O fato é que a forma como Bates usa os drones faz dele um pesadelo para aqueles que vêem a tecnologia como ferramenta de vigilância amadora e barata. Nos EUA, todos drones são registrados pela FAA, a agência reguladora que controla o espaço aéreo do país. Alguns estados, entre eles Oklahoma, já flertaram com a ideia de criar uma legislação um pouco mais severa em relação aos veículos aéreos não-tripulados — uma lei proposta em 2015 permitiria que a população atirasse em drones que entrassem nas propriedades privadas.

Como a ideia de um justiceiro correndo pelas ruas dos EUA com um drone em punho parece um pouco distópica, entrei em contato com Bates para levantar algumas questões sobre as implicações éticas de se usar drones para prender prostitutas.

Bates em uma fotografia sem data. Crédito: JohnTV.com

Motherboard: Os drones facilitaram seu trabalho?

Brian Bates: Eu não diria que sim porque drones vêm com uma série de responsabilidades civis e criminais. No caso em questão, usei o drone sob circunstâncias muito específicas. [Zolicoffer and Blansett] estavam em uma propriedade privada onde eu, ao contrário deles, tinha permissão para estar — o dono da propriedade queria diminuir a atividade criminosa no local. O lugar era relativamente aberto, sem pedestres ou obstáculos, mas o mais importante é que eu já conhecia a mulher que estava se prostituindo. Por algum motivo — talvez porque ela sabia que eu estava por perto — tinha um cafetão com ela naquele dia. Era mais seguro usar um drone do que chegar perto do veículo.

Você diz que sua missão é “expor” os clientes e cafetões. Você sente remorso pelo fato de sua gravação ter sido um dos fatores essencias na condenação dessa mulher, Zolicoffer, a um ano de prisão?

Não. Somos todos responsáveis por nossas ações. Ela conhece as regras, ela me conhece e sabe que, se for pega, vai presa. É uma pena. Queria que houvesse, na minha região, mais oportunidades para aqueles que caem no mundo da prostituição. Sou apenas um cidadão. Não tenho outra opção senão expor essas pessoas publicamente para tentar mobilizar a consciência social e criar um diálogo sobre essa questão. Infelizmente, quando eu levo um dos meus vídeos para a polícia, não posso dizer “prendam o cliente, mas não a prostituta”.

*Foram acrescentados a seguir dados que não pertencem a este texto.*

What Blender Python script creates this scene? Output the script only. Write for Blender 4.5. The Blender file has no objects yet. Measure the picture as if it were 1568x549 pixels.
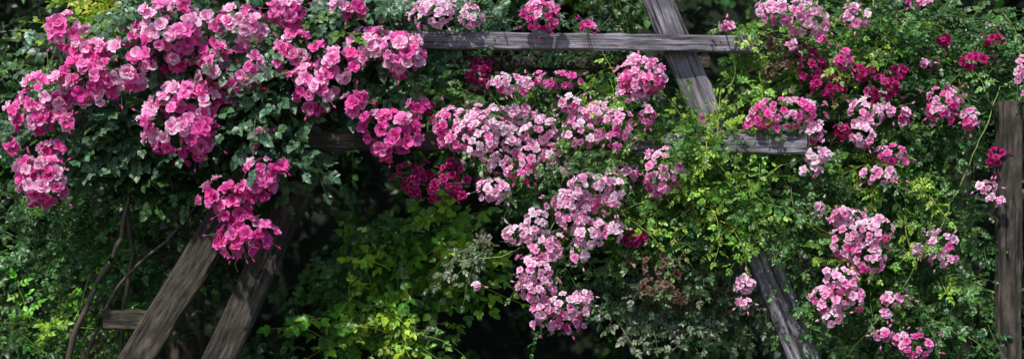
import bpy, math, numpy as np
from mathutils import Vector, Matrix
rng=np.random.default_rng(7)
scene=bpy.context.scene
S=5.2/1568.0
ZC=1.7
# elevation drawing of the trellis: u to the right, v down from the top, one unit = 3.3 mm
def E(u,v,y=0.0): return np.array([(u-784)*S, y, ZC+(274.5-v)*S])

# ---------------------------------------------------------------- materials
def newmat(name):
    m=bpy.data.materials.new(name); m.use_nodes=True
    nt=m.node_tree; nt.nodes.clear()
    return m,nt,nt.nodes,nt.links
def foliage_mat(name,trans=0.3,rough=0.42,attr='Col',tcol=(1.5,1.35,0.5),spec=0.5,var=0.35,scale=60):
    m,nt,N,L=newmat(name)
    out=N.new('ShaderNodeOutputMaterial'); a=N.new('ShaderNodeAttribute'); a.attribute_name=attr
    tc=N.new('ShaderNodeTexCoord'); no=N.new('ShaderNodeTexNoise'); no.inputs['Scale'].default_value=scale
    no.inputs['Detail'].default_value=3
    L.new(tc.outputs['Object'],no.inputs['Vector'])
    mr=N.new('ShaderNodeMapRange'); mr.inputs['From Min'].default_value=.3; mr.inputs['From Max'].default_value=.7
    mr.inputs['To Min'].default_value=1-var; mr.inputs['To Max'].default_value=1+var
    L.new(no.outputs['Fac'],mr.inputs['Value'])
    vm=N.new('ShaderNodeVectorMath'); vm.operation='SCALE'
    L.new(a.outputs['Color'],vm.inputs[0]); L.new(mr.outputs['Result'],vm.inputs['Scale'])
    p=N.new('ShaderNodeBsdfPrincipled'); p.inputs['Roughness'].default_value=rough
    p.inputs['Specular IOR Level'].default_value=spec
    L.new(vm.outputs[0],p.inputs['Base Color'])
    bu=N.new('ShaderNodeBump'); bu.inputs['Strength'].default_value=.25; bu.inputs['Distance'].default_value=.004
    L.new(no.outputs['Fac'],bu.inputs['Height']); L.new(bu.outputs[0],p.inputs['Normal'])
    t=N.new('ShaderNodeBsdfTranslucent')
    v2=N.new('ShaderNodeVectorMath'); v2.operation='MULTIPLY'; v2.inputs[1].default_value=tcol
    L.new(vm.outputs[0],v2.inputs[0]); L.new(v2.outputs[0],t.inputs['Color'])
    mx=N.new('ShaderNodeMixShader'); mx.inputs[0].default_value=trans
    L.new(p.outputs[0],mx.inputs[1]); L.new(t.outputs[0],mx.inputs[2]); L.new(mx.outputs[0],out.inputs[0])
    return m
M_leaf=foliage_mat('leaf_surface',.36,.38,tcol=(1.45,1.4,.55))
M_petal=foliage_mat('petal_surface',.42,.6,tcol=(1.05,1.0,1.0),spec=.2,var=.06,scale=90)
def solid_mat(name,c1,c2,scale,rough,bump=.5,stretch=(1,1,1),c3=None,crack=False):
    m,nt,N,L=newmat(name)
    out=N.new('ShaderNodeOutputMaterial'); tc=N.new('ShaderNodeTexCoord'); mp=N.new('ShaderNodeMapping')
    mp.inputs['Scale'].default_value=stretch
    L.new(tc.outputs['Object'],mp.inputs['Vector'])
    no=N.new('ShaderNodeTexNoise'); no.inputs['Scale'].default_value=scale; no.inputs['Detail'].default_value=8; no.inputs['Roughness'].default_value=.7
    L.new(mp.outputs[0],no.inputs['Vector'])
    cr=N.new('ShaderNodeValToRGB'); cr.color_ramp.elements[0].position=.40; cr.color_ramp.elements[1].position=.60
    cr.color_ramp.elements[0].color=(*c1,1); cr.color_ramp.elements[1].color=(*c2,1)
    L.new(no.outputs['Fac'],cr.inputs[0])
    col=cr.outputs[0]
    if c3:
        n2=N.new('ShaderNodeTexNoise'); n2.inputs['Scale'].default_value=9; n2.inputs['Detail'].default_value=6
        L.new(tc.outputs['Object'],n2.inputs['Vector'])
        r2=N.new('ShaderNodeMapRange'); r2.inputs['From Min'].default_value=.44; r2.inputs['From Max'].default_value=.64; r2.inputs['To Max'].default_value=.9
        L.new(n2.outputs['Fac'],r2.inputs['Value'])
        mix=N.new('ShaderNodeMix'); mix.data_type='RGBA'; mix.inputs[7].default_value=(*c3,1)
        L.new(r2.outputs[0],mix.inputs[0]); L.new(col,mix.inputs[6]); col=mix.outputs[2]
    if crack: # long drying checks along the grain
        m2=N.new('ShaderNodeMapping'); m2.inputs['Scale'].default_value=(1.2,34,34); L.new(tc.outputs['Object'],m2.inputs['Vector'])
        n3=N.new('ShaderNodeTexNoise'); n3.inputs['Scale'].default_value=1.6; n3.inputs['Detail'].default_value=3
        L.new(m2.outputs[0],n3.inputs['Vector'])
        r3=N.new('ShaderNodeMapRange'); r3.inputs['From Min'].default_value=.36; r3.inputs['From Max'].default_value=.44; r3.inputs['To Min'].default_value=.18; r3.inputs['To Max'].default_value=1
        L.new(n3.outputs['Fac'],r3.inputs['Value'])
        sc=N.new('ShaderNodeVectorMath'); sc.operation='SCALE'; L.new(col,sc.inputs[0]); L.new(r3.outputs[0],sc.inputs['Scale']); col=sc.outputs[0]
    p=N.new('ShaderNodeBsdfPrincipled'); p.inputs['Roughness'].default_value=rough
    L.new(col,p.inputs['Base Color'])
    bu=N.new('ShaderNodeBump'); bu.inputs['Strength'].default_value=bump; bu.inputs['Distance'].default_value=.015
    L.new(no.outputs['Fac'],bu.inputs['Height']); L.new(bu.outputs[0],p.inputs['Normal'])
    L.new(p.outputs[0],out.inputs[0]); return m
M_wood=solid_mat('weathered_wood',(.030,.025,.033),(.34,.31,.36),6,.85,1,(.5,9,9),(.11,.10,.11),True)
M_woodd=solid_mat('weathered_wood_mossy',(.012,.009,.008),(.11,.088,.068),6,.9,1,(.9,7,7),(.026,.024,.014),True)
M_bark=solid_mat('bark',(.02,.015,.01),(.09,.07,.05),14,.9,1,(1,1,.25))
M_ground=solid_mat('soil_and_grass',(.025,.02,.012),(.04,.06,.02),3,.95,1)
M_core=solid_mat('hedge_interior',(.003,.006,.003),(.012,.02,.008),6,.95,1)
M_cane=foliage_mat('cane_surface',.0,.5)

# ---------------------------------------------------------------- mesh helpers
def mesh_obj(name,V,F,mat,parent=None,col=None,smooth=True):
    me=bpy.data.meshes.new(name)
    n=len(V); m,k=F.shape
    me.vertices.add(n); me.vertices.foreach_set('co',np.ascontiguousarray(V,dtype=np.float32).ravel())
    me.loops.add(m*k); me.loops.foreach_set('vertex_index',F.astype(np.int32).ravel())
    me.polygons.add(m); me.polygons.foreach_set('loop_start',np.arange(0,m*k,k,dtype=np.int32))
    me.update(calc_edges=True)
    if smooth: me.polygons.foreach_set('use_smooth',np.ones(m,dtype=bool))
    if col is not None:
        a=me.color_attributes.new('Col','FLOAT_COLOR','POINT')
        c=np.ones((n,4),dtype=np.float32); c[:,:3]=np.clip(col,0,1); a.data.foreach_set('color',c.ravel())
    me.materials.append(mat)
    ob=bpy.data.objects.new(name,me); scene.collection.objects.link(ob)
    if parent: ob.parent=parent
    return ob
def empty(name):
    e=bpy.data.objects.new(name,None); scene.collection.objects.link(e); return e
def nrm(a): return a/np.maximum(np.linalg.norm(a,axis=-1,keepdims=True),1e-9)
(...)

Seus vídeos já resultaram na condenação ou no julgamento de outras mulheres?

Quando meus vídeos resultam em acusações, o Estado emite um mandado de prisão. A pessoa fica na prisão até conseguir pagar a fiança. Mas pessoas sendo de fato condenadas por prostituição? Que eu saiba ninguém foi condenado apenas com base nos meus vídeos. As acusações costumam ser duplas: às vezes a pessoa está vendendo drogas ou violando os termos da liberdade condicional.

Bates utilizou um DJI Phantom II (acima). Bates conta que usa drones há cinco ou seis anos. Crédito: Flickr/Walter

Alguns argumentam que você coloca mulheres que podem estar se prostituindo voluntariamente — o que é injustamente criminalizado — em perigo ao jogá-las nas mãos de um sistema judiciário hostil. Como você responde a essas críticas?

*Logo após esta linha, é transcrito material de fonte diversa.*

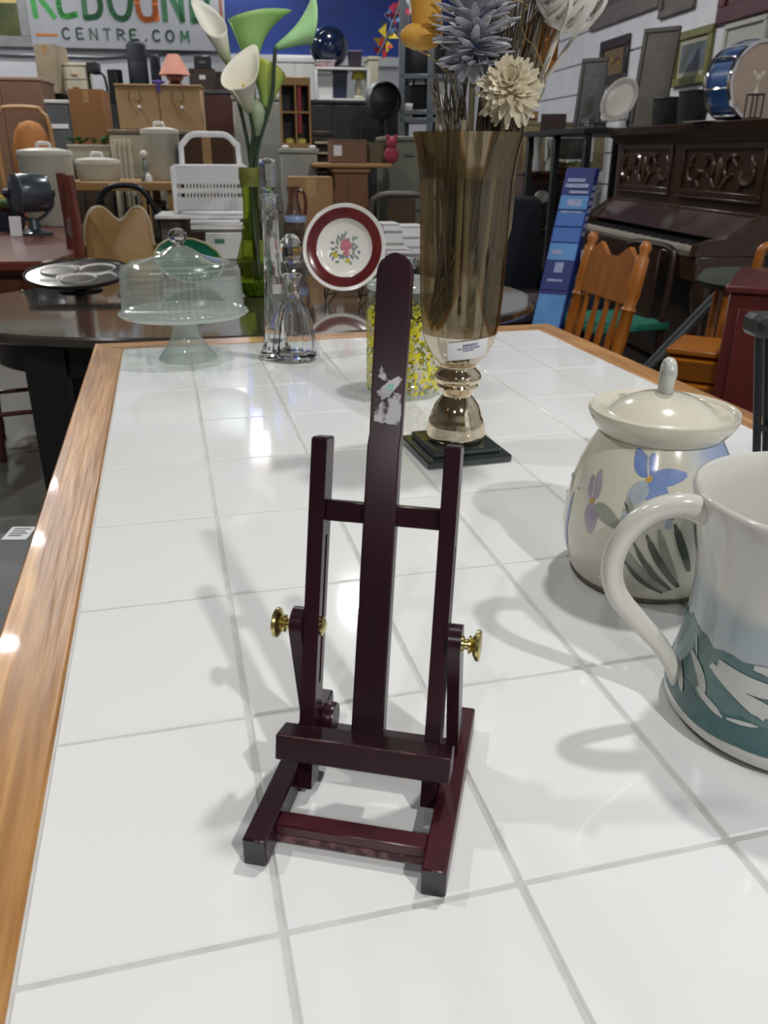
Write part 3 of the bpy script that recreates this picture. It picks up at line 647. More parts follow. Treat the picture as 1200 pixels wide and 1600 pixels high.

Ouço essa crítica constantemente, principalmente de pessoas que não vivem na minha cidade, que não conhecem nenhuma dessas mulheres que tanto romantizam. Faço isso há 20 anos. Conheço muitas dessas mulheres. Meu site tem dezenas — em meus arquivos tenho mais de 50 — entrevistas com garotas de programa. Não recebo nenhuma repercussão negativa.

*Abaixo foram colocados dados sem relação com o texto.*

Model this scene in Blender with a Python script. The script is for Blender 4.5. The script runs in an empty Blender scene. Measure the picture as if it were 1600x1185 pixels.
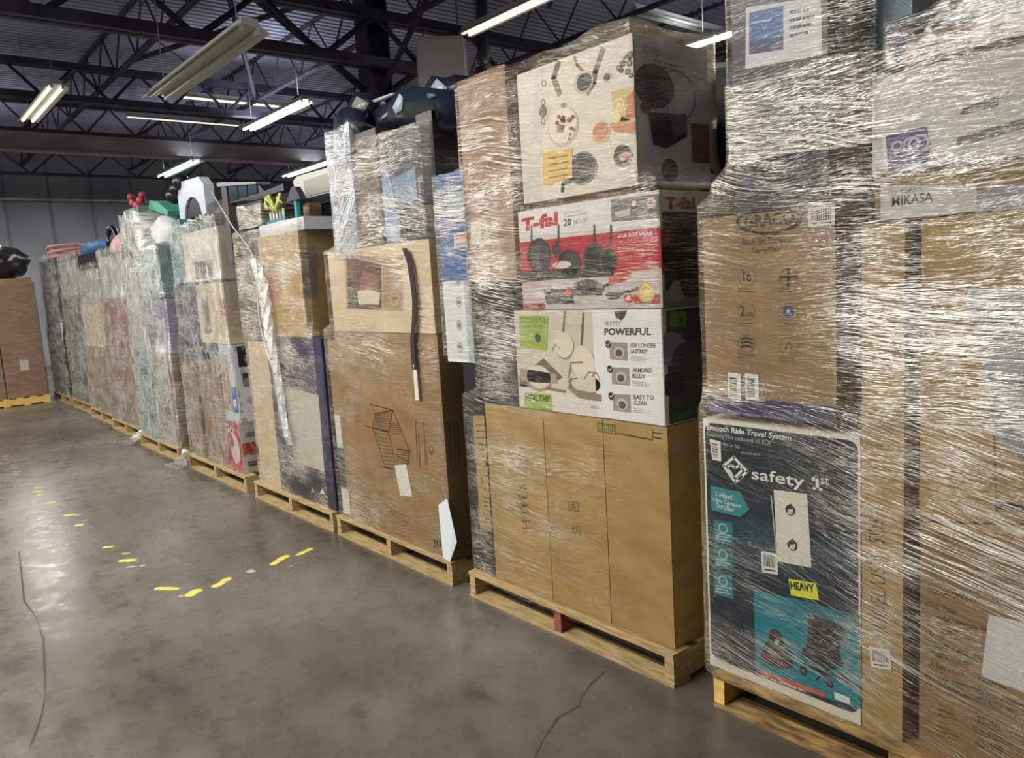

Já passei por várias fases: houve uma época em que eu não postava o rosto da mulher, seu nome ou qualquer outra informação pessoal. Mas muitos parentes me ligam dizendo que perderam o contato com essa pessoas ou que eles estão tentando localizá-la. Outras vezes, a polícia reconhece a mulher como uma fugitiva que eles estão tentando encontrar. Com o tempo, percebi que não havia motivo para manter o anonimato.

O que você diria para aqueles que o acusam de violar indevidamente a privacidade dos outros com drones?

Para começar, eles têm que entender a lei. Não violo a privacidade de ninguém quando uso meu drone. Existe muito alarmismo em relação aos drones, o que, na minha opinião, é completamente infundado. Se você estiver em um parque e um drone chegar perto o suficiente para te identificar, você irá ouvi-lo. Uma pessoa pode entrar numa casa a centenas de metros de distância e usar uma teleobjetiva para te fotografar sem você nem perceber. As pessoas sempre têm medo do novo e hoje em dia elas têm medo de drones.

Você gostaria de saber que outras pessoas estão usando drones para vigiar seus vizinhos?

A princípio, não. Os drones são uma novidade, e as pessoas não têm muita experiência com eles. Tenho centenas de horas de experiência com o uso recreativo de drones. Não recomendo que ninguém entre nesse meu ramo de ativismo porque é muito perigoso, especialmente quando me aproximo de um carro, abro a porta e fico lá filmando. Mas infelizmente as pessoas usarão os drones de forma inconsequente, o que só vai aumentar a má fama dessa tecnologia. Acho que eles podem ser usados por civis — em rondas comunitárias e coisas do tipo — mas não cabe a mim decidir qual é o melhor uso. Digo apenas que é difícil afirmar que eu tenha usado meu drone de forma incorreta ou ilegal.

Você continuará a usar drone durante suas rondas?

O drone está sempre no meu carro, mas só usei ele uma vez depois da última gravação. Nessa outra ocasião, percebi que não era seguro usar o drone e resolvi filmar com a câmera.

Então a resposta é sim?

Se as condições forem favoráveis, vou usar o drone de novo. Não tenho uma bola de cristal, mas sim, eu usaria de novo.

Essa entrevista foi editada para maior concisão e clareza.